Het gaat er Mij niet om, zegt Jezus, de mensen te
veroordelen of bang te maken. Ik wil immers vreugde brengen. Daartoe ben Ik in
de wereld gekomen, opdat de mensen leven zouden hebben, en wel leven in
overvloed. Opnieuw mijmeren we verder: als wij ook nu zijn naam dragen, zullen
ook wij niet zwaaien met banbliksems, maar net als Hij pogen leven te geven.
Want wie Mij verwerpt
en mijn woorden niet aanvaardt
heeft reeds iemand die hem veroordeelt:
het woord dat Ik gesproken heb,
dat zal hem veroordelen op de laatste dag.
In mijn licht ontdek je wat waar en goed en schoon is. Maar
Ik dwing je niet. Wie ervoor kiest om zonder Mij te leven, wordt niet door Mij
uitgesloten. Hij of zij sluit zichzelf uit. Misschien kan het lang duren, maar
ooit zal blijken dat wie voor Mij gekozen heeft, de goede keuze heeft gemaakt.
Ik heb immers niet
uit Mijzelf gesproken,
maar de Vader die Mij gezonden heeft,
Hij heeft Mij
opgedragen,
wat Ik moet zeggen en verkondigen.
Ik weet dat zijn opdracht eeuwig leven betekent.
Let wel, vervolgt Jezus: dit zijn mijn woorden niet. Zoals
Ik hier bij jullie ben, ben Ik maar mens zoals jullie. Maar de woorden, die Ik
spreek, zijn de woorden van God zelf, de Vader, die Mij gezonden heeft. Hij
zelf legt Mij die woorden in de mond, en Ik weet dat zijn woorden tot volkomen
leven leiden.
Wat Ik dus
verkondig
verkondig Ik zoals de Vader het Mij gezegd heeft.
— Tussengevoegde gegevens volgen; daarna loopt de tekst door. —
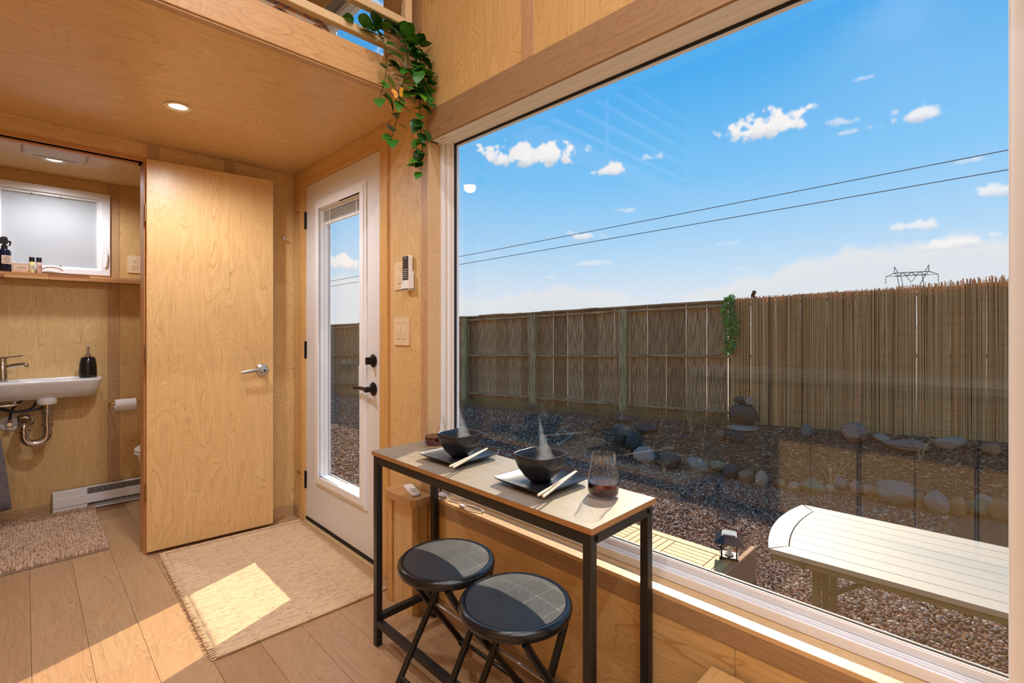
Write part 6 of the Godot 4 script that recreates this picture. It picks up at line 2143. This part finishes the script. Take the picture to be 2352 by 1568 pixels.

Een samenvatting met alles op een rijtje. Luister dus maar
naar Mij, want het is het Woord van God zelf. Of zoals het in het eerste
hoofdstuk van Johannes al gezegd werd: luister en kijk dus maar naar Mij, want
Ik ben het Woord van God zelf. In mijn hele doen en laten, in mijn hele leven
en mijn lijden, in mijn dood en mijn verrijzenis, daar vind je het volkomen
Leven. In mijn licht zie je het Leven zoals het is.